Contrary to the other answers, GFM is only used where text is only entered through the GitHub website, not in README.md and not on GitHub Wikis.
From https://help.github.com/articles/github-flavored-markdown (emphasis added)
GitHub uses what we're calling "GitHub Flavored Markdown" (GFM) for
messages, issues, and comments.
The reasoning behind this is that README.md and Wikis are part of Git repositories, and therefore can be cloned outside of the site, where one would reasonably expect (standard) Markdown rather than GFM.
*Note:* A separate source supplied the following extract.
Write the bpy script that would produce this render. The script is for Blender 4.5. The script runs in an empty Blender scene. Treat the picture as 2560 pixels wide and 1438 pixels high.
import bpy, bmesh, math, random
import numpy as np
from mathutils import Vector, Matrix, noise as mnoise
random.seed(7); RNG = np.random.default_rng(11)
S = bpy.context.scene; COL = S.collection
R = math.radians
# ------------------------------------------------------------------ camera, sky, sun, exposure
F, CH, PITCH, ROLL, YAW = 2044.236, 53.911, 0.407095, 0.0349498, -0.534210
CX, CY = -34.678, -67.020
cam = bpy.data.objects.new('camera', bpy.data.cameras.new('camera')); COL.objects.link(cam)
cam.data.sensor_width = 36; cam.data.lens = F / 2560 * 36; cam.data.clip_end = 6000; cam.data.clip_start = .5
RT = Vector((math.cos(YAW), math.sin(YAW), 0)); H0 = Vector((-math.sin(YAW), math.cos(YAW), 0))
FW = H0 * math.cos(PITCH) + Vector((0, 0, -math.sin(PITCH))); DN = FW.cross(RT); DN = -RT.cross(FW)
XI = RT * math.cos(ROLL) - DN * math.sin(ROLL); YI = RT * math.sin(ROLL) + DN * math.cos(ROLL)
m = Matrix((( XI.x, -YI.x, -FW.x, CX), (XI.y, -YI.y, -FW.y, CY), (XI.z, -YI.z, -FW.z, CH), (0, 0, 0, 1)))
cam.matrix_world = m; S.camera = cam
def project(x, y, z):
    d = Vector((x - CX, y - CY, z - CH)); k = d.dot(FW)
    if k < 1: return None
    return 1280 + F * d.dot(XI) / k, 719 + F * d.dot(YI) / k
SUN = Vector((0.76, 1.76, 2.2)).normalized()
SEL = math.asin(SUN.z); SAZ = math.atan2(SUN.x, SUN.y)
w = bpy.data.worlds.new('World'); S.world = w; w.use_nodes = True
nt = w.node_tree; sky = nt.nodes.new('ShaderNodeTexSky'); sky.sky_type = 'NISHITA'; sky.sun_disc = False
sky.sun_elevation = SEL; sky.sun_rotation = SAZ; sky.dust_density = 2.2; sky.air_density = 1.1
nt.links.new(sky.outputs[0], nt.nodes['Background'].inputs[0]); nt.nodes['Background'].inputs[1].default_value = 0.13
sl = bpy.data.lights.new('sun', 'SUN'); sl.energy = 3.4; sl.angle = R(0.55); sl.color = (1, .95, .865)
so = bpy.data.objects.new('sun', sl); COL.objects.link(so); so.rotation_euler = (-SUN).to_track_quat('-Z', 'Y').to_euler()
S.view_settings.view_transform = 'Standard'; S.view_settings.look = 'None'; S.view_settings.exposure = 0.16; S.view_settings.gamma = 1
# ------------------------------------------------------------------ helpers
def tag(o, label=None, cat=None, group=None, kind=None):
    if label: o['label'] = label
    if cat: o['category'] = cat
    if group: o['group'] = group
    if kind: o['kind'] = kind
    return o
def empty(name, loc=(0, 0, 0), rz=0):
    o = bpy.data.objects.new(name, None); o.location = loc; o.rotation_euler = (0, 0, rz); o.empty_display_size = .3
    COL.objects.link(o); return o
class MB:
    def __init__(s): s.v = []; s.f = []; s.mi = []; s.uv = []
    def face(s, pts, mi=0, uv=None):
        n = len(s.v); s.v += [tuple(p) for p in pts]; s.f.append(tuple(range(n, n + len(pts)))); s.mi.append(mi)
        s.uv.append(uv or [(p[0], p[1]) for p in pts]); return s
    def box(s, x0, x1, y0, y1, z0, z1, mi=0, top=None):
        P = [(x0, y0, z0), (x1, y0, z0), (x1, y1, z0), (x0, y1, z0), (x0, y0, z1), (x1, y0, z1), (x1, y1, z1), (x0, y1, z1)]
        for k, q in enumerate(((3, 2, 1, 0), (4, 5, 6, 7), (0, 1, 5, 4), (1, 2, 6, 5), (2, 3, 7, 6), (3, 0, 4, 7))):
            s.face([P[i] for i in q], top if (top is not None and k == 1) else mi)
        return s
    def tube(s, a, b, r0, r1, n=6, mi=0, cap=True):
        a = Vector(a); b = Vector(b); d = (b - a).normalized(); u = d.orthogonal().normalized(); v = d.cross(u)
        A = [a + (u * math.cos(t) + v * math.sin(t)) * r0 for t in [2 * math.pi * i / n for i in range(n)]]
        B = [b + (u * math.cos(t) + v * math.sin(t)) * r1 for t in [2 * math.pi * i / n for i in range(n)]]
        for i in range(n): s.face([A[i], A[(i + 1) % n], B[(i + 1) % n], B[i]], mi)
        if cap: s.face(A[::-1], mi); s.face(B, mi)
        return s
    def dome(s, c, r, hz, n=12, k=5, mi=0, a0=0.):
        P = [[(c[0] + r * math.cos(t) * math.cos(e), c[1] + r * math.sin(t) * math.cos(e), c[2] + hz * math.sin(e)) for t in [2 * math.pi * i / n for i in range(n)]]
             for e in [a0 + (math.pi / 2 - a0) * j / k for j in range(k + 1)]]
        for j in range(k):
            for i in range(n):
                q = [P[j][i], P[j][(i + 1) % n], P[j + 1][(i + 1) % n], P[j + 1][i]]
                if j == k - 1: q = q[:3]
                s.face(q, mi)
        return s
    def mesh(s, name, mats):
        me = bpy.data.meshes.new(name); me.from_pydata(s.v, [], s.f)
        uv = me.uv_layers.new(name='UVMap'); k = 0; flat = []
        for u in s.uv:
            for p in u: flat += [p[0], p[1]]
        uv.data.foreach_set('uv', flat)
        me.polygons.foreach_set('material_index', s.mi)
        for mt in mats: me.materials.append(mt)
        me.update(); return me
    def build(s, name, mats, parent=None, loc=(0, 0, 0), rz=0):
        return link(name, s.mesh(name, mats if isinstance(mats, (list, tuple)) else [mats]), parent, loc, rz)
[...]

For more on GitHub's rationale, see https://github.com/github/markup/issues/208#issuecomment-24927799
Edit:
Syntax highlighting (Pygments) is separate from GFM, in that, GFM employs syntax highlighting, however the presence of syntax highlighting does not entail GFM, hence why GitHub Pages will use standard Markdown line-breaks: it uses Pygments, but not GFM.
It's used when you display your README.md file on your repository front page, for example. Also, when you add comments it's GFM.
github flavored markdown is used on:
- your repo's readme file
- any .md files in your repo
- issues
- wikis & pages
and minimally on comments (commit, pull requests, etc)
a note about issues: it seems like it uses a limited version of GFM than on wiki pages or readme files.